Dans le jardin d’Éric Lambé

© FRÉMOK

Sous le terme de Botanike Komiks, l’un des plus grands auteurs belges distille depuis 30 ans de courts récits poétiques, organiques et drôlement désespérés.

L’excellence, ça se mérite. Prenez l’exemple de ce bien beau 48cc édité par Frémok et signé Botanike Komiks: malgré son format on ne peut plus classique -48 pages « cartonnées-collées » selon la norme encore majoritaire dans la BD franco-belge- ce 48cc-là n’a absolument rien de classique. Non seulement il n’a été tiré, jusqu’à présent, qu’à 300 exemplaires vendus hors commerce (et donc uniquement disponible en festivals ou via les sites fremok.org et livre-avenir.org, la propre plateforme de financement participatif du Frémok), mais son contenu vous emportera également loin, très loin, des canons habituels de cette BD-là. On y trouve les expérimentations et les récits courts d’Éric Lambé, pépite trop discrète de la BD belge et indé, Fauve d’or à Angoulême en 2016 pour Paysage après la bataille réalisé avec Philippe de Pierpont, et auteur entre autres de l’incroyable Fils du roi en 2012, entièrement réalisé au bic. Un expérimentateur de forme et de fond qui use du label Botanike Komiks pour proposer  » un regard sur le monde » plus engagé que ses fictions et parfois plus expérimental encore, via une méthode moins simple que son pitch:  » Dessiner des mots, écrire des images. »

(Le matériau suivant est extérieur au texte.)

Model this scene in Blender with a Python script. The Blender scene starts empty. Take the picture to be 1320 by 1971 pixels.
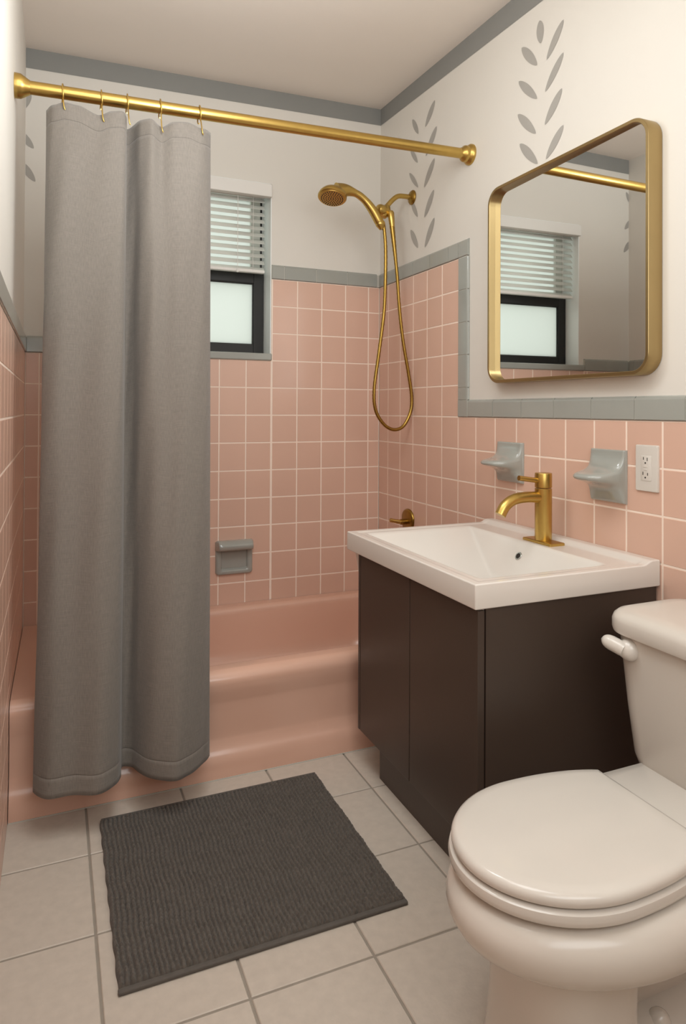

Dans le jardin d'Éric Lambé

Clash des sens

Un magnifique coucher de soleil dont les rayons dardent des mots:  » Déstabilisation, Réchauffement climatique, Risques accrus de guerre« . Un  » paradis » à colorier, rempli d’arbres, de papillons, d’une biche… En réalité, Tchernobyl 30 ans plus tard (on devine dans le dernier dessin un type en combinaison de protection prêt à abattre la belle biche):  » Colorie-toi même cette histoire avec de belles couleurs. » Des récits qui mettent en scène des SDF, qui rappellent les migrants, le parc Maximilien, le petit Aylan échoué mort sur une plage. Le tout dans des couleurs joyeuses ou ludiques, des mises en scène silencieuses, des références permanentes à la société de consommation et, à chaque fois, du texte, des citations et des définitions qui accompagnent les compositions, jusqu’à la dernière page, après  » L’Ère de la moule » remplie de mutations génétiques (en forme de moules):  » Survivre à l’effondrement« … Ici, la forme fait fond et le fond fait la forme, nous confrontant, certes avec un humour parfois froid, souvent désespéré, à la cruauté de nos sociétés et à notre inhumanité. Éric Lambé usait déjà du label Botanike Komiks dès ses premiers fanzines, Mokka ou Pelure Amère, et fit l’objet d’un premier album en 1996. En voilà un deuxième bien de son époque, tout en restant en avance sur son temps.

48 cc – Botanike Komiks

D’Éric Lambé (et Carl Roosens en guest star), éditions Frémok, 48 pages.